Invariably, the skateboarders’ bliss evaporates when a trick goes wrong or a board gets broken. In one such moment Keire smashes his skateboard with a violence that seems to express more than just a frustration about a failed maneuver or even an abusive father.
Beneath the surface of the individual sources of anger to which the film is oriented lie the larger social sources—feelings of hopelessness and despondency about the future. “It’s like this place just eats away at you,” Keire says at one point. “I just don’t wanna get trapped here in Rockford like a lot of people have.”
“As far as the title, ‘Minding The Gap,’” Liu explains, “it refers to the gap between so many things and the society. It’s race, class, gender and the gap between violence and discipline, the gap between childhood and adulthood.”
Liu’s film lacks, however, a systematic probing of the causes of despair experienced by his characters, and many others like them.
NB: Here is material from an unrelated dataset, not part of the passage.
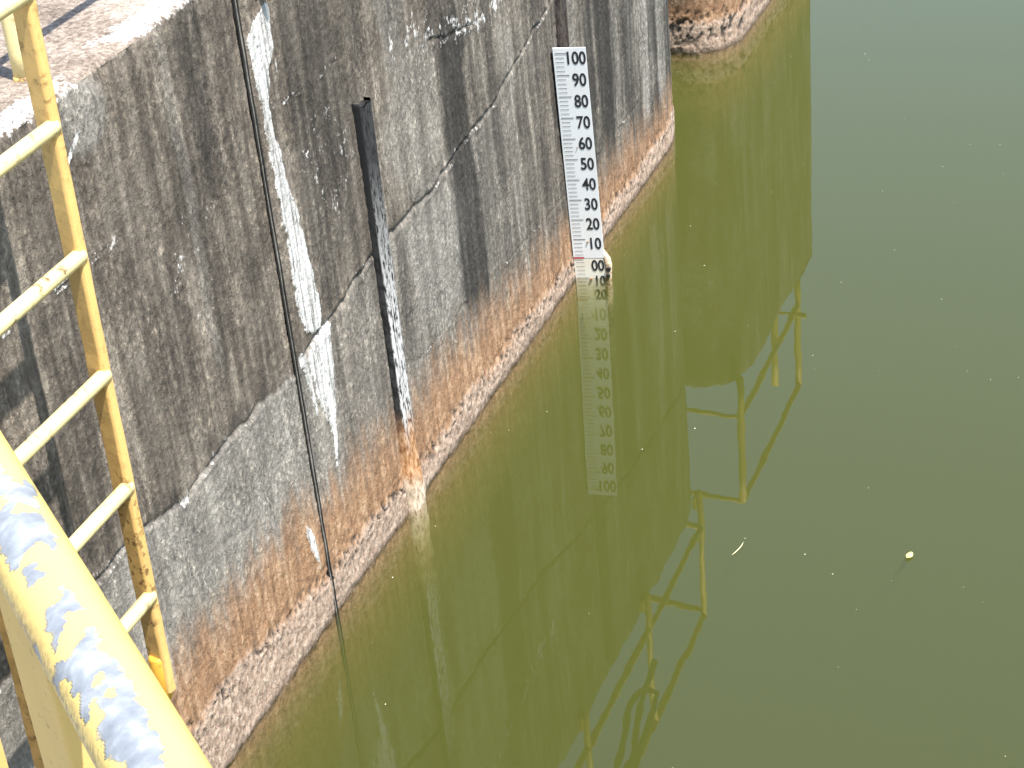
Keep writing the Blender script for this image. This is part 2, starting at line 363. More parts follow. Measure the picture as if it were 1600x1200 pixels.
def fields(y, z, top, far=False):
    """stain masks and relief of the concrete at distance y along the wall and height z"""
    face = 1-top
    sN = fbm(y*17, z*1.6, 21, 4); sF = fbm(y*48, z*4, 24, 3); mN = fbm(y*6, z*6, 31, 4); fN = fbm(y*40, z*40, 41, 3); lN = fbm(y*1.3, z*1.3, 51, 3)
    tz = iy(y, TAN_Z)+(.06 if far else 0); pz = iy(y, PINK_Z)
    tan = (1-sst(-.15, .17, z-tz+.05*(sN-.5)+.20*(sF-.5)+.12*(mN-.5)))*face
    tan *= .90+.1*mN
    pink = (1-sst(-.022, .022, z-pz+.05*(mN-.5)*2+.05*(fN-.5)))*face
    pink = pink*(1-.85*sst(.004, -.035, z+.03*(fN-.5)))      # slime hides the crust under water
    white = np.zeros_like(y); crack = np.zeros_like(y); dark = np.zeros_like(y); light = np.zeros_like(y)
    h = (fbm(y*2.2, z*2.2, 61, 4)-.5)*.012+(fN-.5)*.004+(fbm(y*90, z*80, 43, 2)-.5)*.0035
    if not far:
        jag = (fbm(y*15, z*15, 71, 5)-.5)*.055
        # lift joints: ragged recess with lime along the lip
        for tab, wd, dp, on, lime in ((CRACK_A, .008, .012, .45+.55*sst(.25, .5, fbm(y*2.6, z*0, 72, 3)), .42),
                                      (LIFT_B, .005, .004, sst(.42, .55, fbm(y*3.3, z*0, 73, 3))*(y < 6.2), .6),
                                      (CRACK_C, .008, .008, sst(.36, .5, fbm(y*3.1, z*0, 74, 3))*(y > 5.5), .5),
                                      (LIFT_D, .004, .004, sst(.40, .52, fbm(y*3.7, z*0, 75, 3))*(y > 5.4), .55)):
            d = z-iy(y, tab)-jag*(.8 if tab is CRACK_A else .5)
            g = np.exp(-(d/wd)**2)*on*face
            h -= dp*g
            crack = np.maximum(crack, g*sst(.40, .6, fbm(y*6, z*0, 76, 3))*(.30 if tab is CRACK_C else .7)*(1 if tab is not LIFT_B else 0)*(.25+.75*sst(5.4, 5.9, y)))
            lip = np.exp(-((np.abs(d)-wd*1.5)/(wd*1.3))**2)*on*face*sst(.42, .58, fbm(y*11, z*11, 77, 3))
            white = np.maximum(white, lip*lime)
            h += .004*lip
        h -= .005*sst(.0, .02, z-iy(y, CRACK_A)-jag)*face*(y < 4.8)
        # lime-mottled patches near the upper crack
        cz = iy(y, CRACK_C)
        white = np.maximum(white, .62*sst(.40, .62, fbm(y*26, z*26, 81, 4))*np.exp(-((z-cz-.03)/.09)**2)*sst(5.45, 5.8, y)*(1-sst(6.6, 7.0, y))*face)
        white = np.maximum(white, .36*sst(.42, .66, fbm(y*24, z*16, 82, 4))*blob(y, z, 5.2, 1.55, .22, .22)*face)
        white = np.maximum(white, .36*sst(.42, .66, fbm(y*22, z*14, 83, 4))*blob(y, z, 4.35, 1.60, .25, .18)*face)
        # a lime run beside the ladder head and under the left edge
        d = np.abs(y-(3.83+(z-2.15)*1.25))
        white = np.maximum(white, (1-sst(.006, .02, d+.02*(fN-.5)))*sst(2.13, 2.15, z)*(1-sst(2.2, 2.24, z))*face)
        lm, lh = lime_runs(y, z); white = np.maximum(white, lm*.86*face); h = h+lh*face
        # lighter concrete: below the lower lift on the left, washed areas on the right
        light = np.maximum(light, .80*(1-sst(-.015, .015, z-iy(y, CRACK_A)-jag))*(1-sst(4.7, 5.4, y))*face*(.65+.5*mN))
        light = np.maximum(light, .42*(1-sst(-.02, .02, z-iy(y, CRACK_A)-jag))*sst(4.7, 5.3, y)*(1-sst(6.1, 7.2, y))*face)
        light = np.maximum(light, .75*blob(y, z, 5.92, .80, .30, .36)*face)
        light = np.maximum(light, .42*blob(y, z, 5.85, 1.35, .28, .35, s=8)*face)
        light = np.maximum(light, .45*blob(y, z, 5.75, 1.95, .12, .35, s=12)*face)
        light = np.maximum(light, .75*blob(y, z, 3.93, 2.25, .14, .10, s=14)*face)
        for a in ((8.36, .05, 1.4, .25, .75), (8.60, .06, 1.2, .2, .6), (7.42, .04, 1.4, .3, .35), (6.72, .06, 1.3, .3, .35), (4.36, .03, 2.3, 1.3, .35), (7.95, .03, 1.3, .4, .35)):
            light = np.maximum(light, a[4]*streak(y, z, *a[:4], s=int(a[0]*31))*face)
        for a in ((6.21, .14, 1.60, .48, 1.0), (6.26, .08, 1.0, .42, 1.0), (7.82, .12, 1.5, .40, .85), (7.62, .06, 1.3, .35, .65), (8.13, .06, 1.4, .45, .5), (8.76, .035, 1.2, .3, .75),
                  (7.03, .05, 1.5, .55, .45), (6.55, .05, 2.1, .75, .5), (6.08, .05, 2.2, 1.55, .6), (4.50, .10, 2.32, 1.80, .6), (4.40, .07, 2.0, 1.2, .35), (4.20, .05, 2.2, 1.7, .25),
                  (5.22, .14, 2.4, 1.45, .55), (5.06, .07, 2.2, 1.1, .5), (5.30, .05, 1.5, .95, .4), (5.60, .05, 1.05, .55, .35), (3.62, .09, 1.9, 1.0, .35), (4.15, .10, 1.7, 1.03, .30),
                  (4.62, .09, 1.55, 1.03, .30), (3.95, .05, 1.5, 1.05, .3), (7.25, .03, .9, .42, .4), (5.47, .05, 2.2, 1.7, .4), (6.85, .04, 1.0, .45, .4)):
            dark = np.maximum(dark, a[4]*streak(y, z, *a[:4], s=int(a[0]*37))*face)
        dark = np.maximum(dark, .25*(sN > 0)*sst(.5, .72, fbm(y*8, z*.7, 91, 3))*face)
        dark = np.maximum(dark, .55*np.exp(-((z-iy(y, CRACK_A)-.03-jag)/.04)**2)*(y < 4.7)*sst(.35, .6, mN)*face)
    else:
        dark = .5*sst(.45, .7, fbm(y*9, z*.8, 93, 3))*face
        light = .35*sst(.5, .75, fbm(y*7, z*.9, 94, 3))*face
    dark = np.maximum(dark, .40*blob(y, z, 5.2, 1.6, .24, .55, s=17)*face) if not far else dark
    dark = np.clip(dark*1.2, 0, .97)
    dark *= (1-tan); light *= (1-.8*tan)
    # crust at the waterline: proud, pitted
    gp = 105 if not far else 70
    pits = sst(.55, .66, vn(y*gp, z*gp*.8, 101)*.6+vn(y*gp*.55, z*gp*.5, 102)*.4)
    band = np.exp(-((z-pz+.012)/(.036 if not far else .07))**2)+.30*pink+.12*np.exp(-((z-pz-.05)/.05)**2)
    pits = pits*np.clip(band*sst(.18, .42, mN+.08), 0, 1)*face
    if far: pits = np.clip(pits*1.6, 0, 1)
    h += .007*pink*(.6+.8*mN)+(fbm(y*55, z*55, 111, 3)-.5)*.006*pink - .009*pits
    crack = np.maximum(crack, pits*.92)
    crack = np.maximum(crack, .5*(1-sst(.004, .026, z-.03*(fbm(y*12, z*0, 121, 4)-.45)))*sst(-.03, -.005, z)*face)   # wet margin
    # ledge: chips and lime along the top arris
    edge = np.exp(-((z-HW)/.035)**2)
    warm = np.clip(1.05-.36*(y-4.6)/1.0*.6-.35*(lN-.5), 0, 1)
    white = np.maximum(white, top*edge*0)
    return dict(A=np.stack([tan, pink, np.clip(white, 0, 1), np.clip(dark, 0, 1)], -1),
                B=np.stack([np.clip(light, 0, 1), top, np.clip(crack, 0, 1), warm], -1), h=h)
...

Rockford, Illinois, once a furniture manufacturing center, resembles many larger and smaller cities in the deindustrialized “Rust Belt” of the Midwest that have suffered decades of social devastation.
How did life in Rockford become so bleak for so many? Who is responsible? As we previously reported, “The 2008 crisis dealt a devastating blow to Rockford’s working class. The official unemployment rate in 2010 reached a peak of 19 percent, and nearly 30 percent of the city’s population fell below the poverty line at one point.”
The majority of working class youth can only look forward to low-paying jobs in the area, with the best ones—at the UPS hub, for example—offering no more than a poverty wage of $15 an hour. The nearby Chrysler auto factory in Belvidere, Illinois carried out mass layoffs earlier this year.
There are genuinely moving moments in Minding the Gap, including the struggles of Zack and Keire. But the biggest “gap” in the film is its failure to examine the chasm between the hopes and dreams of working class youth and the reality of a failed, crisis-ridden society that offers them so little.